多くの小売りや外食産業は自社で検査出来るところは限られる為、

今後は公共機関や納品業者で全頭検査を実施し、

その内容を全て公表することで牛肉の消費回復を期待することになるだろう。


少子高齢化社会が進展する中で、高齢化する消費者に対する小売業の対応が問われています。

高齢化による小商圏化が進むことによって、

商圏範囲500mのシェアをいかに確保することが出来るかが課題であり、

その為に商品、売場、店舗を消費者の求めるもの・ニーズを取り入れて行く姿勢が必要になっています。


1、商品では、魚介・野菜が中心の和風惣菜、小サイズ、一口サイズ、柔らかさ、タレかけ・・

2、売場では、取りやすさ、高さ、見やすさ、表示の文字サイズ・大きさ、関連陳列、目立つ展開・・

3、店舗では、高低差、突き台、通路、照明、空調、案内表示、配達、休憩・談話場所・・・
これらは各部門が揃って取り組むことによって効果が発揮されます。


スーパーにおいてチェーン店だからと言って本部集中ではなく、

店舗の権限を拡大していくことで各商圏の違いに対応していく試みが見られます。

首都圏スーパーのオオゼキは全ての部門で各店仕入れを実施、

東武ストアは各店店長の品揃え、チラシ作成、人員などの裁量を拡大すると発表しています。

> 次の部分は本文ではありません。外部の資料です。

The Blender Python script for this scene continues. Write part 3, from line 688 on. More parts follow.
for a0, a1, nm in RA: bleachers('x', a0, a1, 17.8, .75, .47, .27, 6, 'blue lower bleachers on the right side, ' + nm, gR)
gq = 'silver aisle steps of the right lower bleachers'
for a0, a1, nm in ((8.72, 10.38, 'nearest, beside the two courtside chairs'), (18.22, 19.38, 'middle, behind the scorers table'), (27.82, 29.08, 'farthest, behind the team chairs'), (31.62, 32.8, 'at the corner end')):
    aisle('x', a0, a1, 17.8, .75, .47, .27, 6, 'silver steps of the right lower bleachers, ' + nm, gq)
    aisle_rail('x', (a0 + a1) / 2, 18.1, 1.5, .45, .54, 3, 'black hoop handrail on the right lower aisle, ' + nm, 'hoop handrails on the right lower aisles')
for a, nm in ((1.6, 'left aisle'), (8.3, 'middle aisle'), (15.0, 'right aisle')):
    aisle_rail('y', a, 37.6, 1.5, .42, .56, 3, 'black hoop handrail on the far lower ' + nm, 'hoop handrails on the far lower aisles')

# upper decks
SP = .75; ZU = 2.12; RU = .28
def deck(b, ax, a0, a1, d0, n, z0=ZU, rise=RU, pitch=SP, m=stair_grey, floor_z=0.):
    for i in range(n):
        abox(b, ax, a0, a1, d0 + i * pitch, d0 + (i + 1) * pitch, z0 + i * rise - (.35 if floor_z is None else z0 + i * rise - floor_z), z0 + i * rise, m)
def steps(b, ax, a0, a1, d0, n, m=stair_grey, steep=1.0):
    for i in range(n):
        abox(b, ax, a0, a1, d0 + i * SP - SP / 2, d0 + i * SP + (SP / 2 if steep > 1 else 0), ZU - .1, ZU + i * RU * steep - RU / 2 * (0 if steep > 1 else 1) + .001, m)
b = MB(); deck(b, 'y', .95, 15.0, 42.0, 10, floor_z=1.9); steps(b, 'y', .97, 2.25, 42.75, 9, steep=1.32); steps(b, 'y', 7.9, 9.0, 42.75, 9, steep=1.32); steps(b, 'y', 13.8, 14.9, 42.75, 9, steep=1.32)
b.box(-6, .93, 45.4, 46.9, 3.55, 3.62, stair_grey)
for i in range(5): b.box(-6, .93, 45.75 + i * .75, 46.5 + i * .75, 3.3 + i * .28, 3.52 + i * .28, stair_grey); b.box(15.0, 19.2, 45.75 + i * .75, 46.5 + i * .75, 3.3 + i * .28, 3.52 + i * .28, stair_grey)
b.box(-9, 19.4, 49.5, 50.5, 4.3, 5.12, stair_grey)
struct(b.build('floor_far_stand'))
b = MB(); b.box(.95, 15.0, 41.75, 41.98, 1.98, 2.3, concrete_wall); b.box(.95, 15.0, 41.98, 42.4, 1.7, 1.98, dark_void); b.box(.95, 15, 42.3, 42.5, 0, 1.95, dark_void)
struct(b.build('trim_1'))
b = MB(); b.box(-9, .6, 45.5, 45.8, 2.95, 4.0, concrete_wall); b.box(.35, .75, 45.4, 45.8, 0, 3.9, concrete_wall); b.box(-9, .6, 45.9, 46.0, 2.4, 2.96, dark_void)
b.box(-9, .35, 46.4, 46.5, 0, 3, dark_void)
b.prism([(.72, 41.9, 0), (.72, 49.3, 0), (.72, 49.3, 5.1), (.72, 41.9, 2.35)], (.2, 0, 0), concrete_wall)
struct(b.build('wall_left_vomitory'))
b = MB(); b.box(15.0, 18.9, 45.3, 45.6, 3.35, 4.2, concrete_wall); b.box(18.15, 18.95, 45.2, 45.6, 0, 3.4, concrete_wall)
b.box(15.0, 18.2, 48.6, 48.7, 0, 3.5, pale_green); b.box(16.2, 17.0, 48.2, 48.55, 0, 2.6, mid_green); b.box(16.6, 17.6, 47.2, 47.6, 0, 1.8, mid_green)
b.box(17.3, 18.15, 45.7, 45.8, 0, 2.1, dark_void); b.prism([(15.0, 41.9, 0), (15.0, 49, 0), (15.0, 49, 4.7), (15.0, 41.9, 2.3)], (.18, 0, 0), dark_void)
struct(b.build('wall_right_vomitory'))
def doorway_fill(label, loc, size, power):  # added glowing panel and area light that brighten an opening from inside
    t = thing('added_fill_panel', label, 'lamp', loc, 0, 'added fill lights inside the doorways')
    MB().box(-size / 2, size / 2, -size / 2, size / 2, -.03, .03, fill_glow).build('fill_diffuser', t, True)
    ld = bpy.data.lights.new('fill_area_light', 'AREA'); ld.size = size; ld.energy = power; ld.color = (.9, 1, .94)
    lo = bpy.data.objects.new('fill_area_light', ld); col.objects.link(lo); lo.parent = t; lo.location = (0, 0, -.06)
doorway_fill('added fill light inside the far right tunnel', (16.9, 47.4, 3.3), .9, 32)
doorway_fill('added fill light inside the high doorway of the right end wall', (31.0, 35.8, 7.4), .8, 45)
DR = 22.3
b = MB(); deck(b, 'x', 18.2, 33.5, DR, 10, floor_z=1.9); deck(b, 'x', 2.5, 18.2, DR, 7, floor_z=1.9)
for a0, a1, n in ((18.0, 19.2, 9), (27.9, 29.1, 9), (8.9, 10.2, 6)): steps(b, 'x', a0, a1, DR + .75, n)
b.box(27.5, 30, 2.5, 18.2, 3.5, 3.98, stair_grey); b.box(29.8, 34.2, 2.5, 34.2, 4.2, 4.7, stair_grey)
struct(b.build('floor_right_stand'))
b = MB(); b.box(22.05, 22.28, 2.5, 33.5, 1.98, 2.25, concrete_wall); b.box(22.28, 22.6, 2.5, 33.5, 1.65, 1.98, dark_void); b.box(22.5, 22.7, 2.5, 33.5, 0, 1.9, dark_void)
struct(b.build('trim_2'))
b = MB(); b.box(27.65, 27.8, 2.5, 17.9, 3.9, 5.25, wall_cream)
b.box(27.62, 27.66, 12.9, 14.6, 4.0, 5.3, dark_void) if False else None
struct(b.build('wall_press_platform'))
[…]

これは大型、小型店を問わず全店で実施するとしています。


今後、この傾向は他社にも拡大していくように思いますが、

注意しなければならない事は、

利益の根源である商品の品揃えを全て店にゆだねることは利益確保に問題を生じます。
企業の利益は商品の売上と利益に集約されており、

全店で売り込んでいく商品を明確にした中で、各店の品揃えを進めなければなりません。
  
又、各店の担当者にも商品管理の知識・情報を十分に与え、

育成していくことも大きな課題です。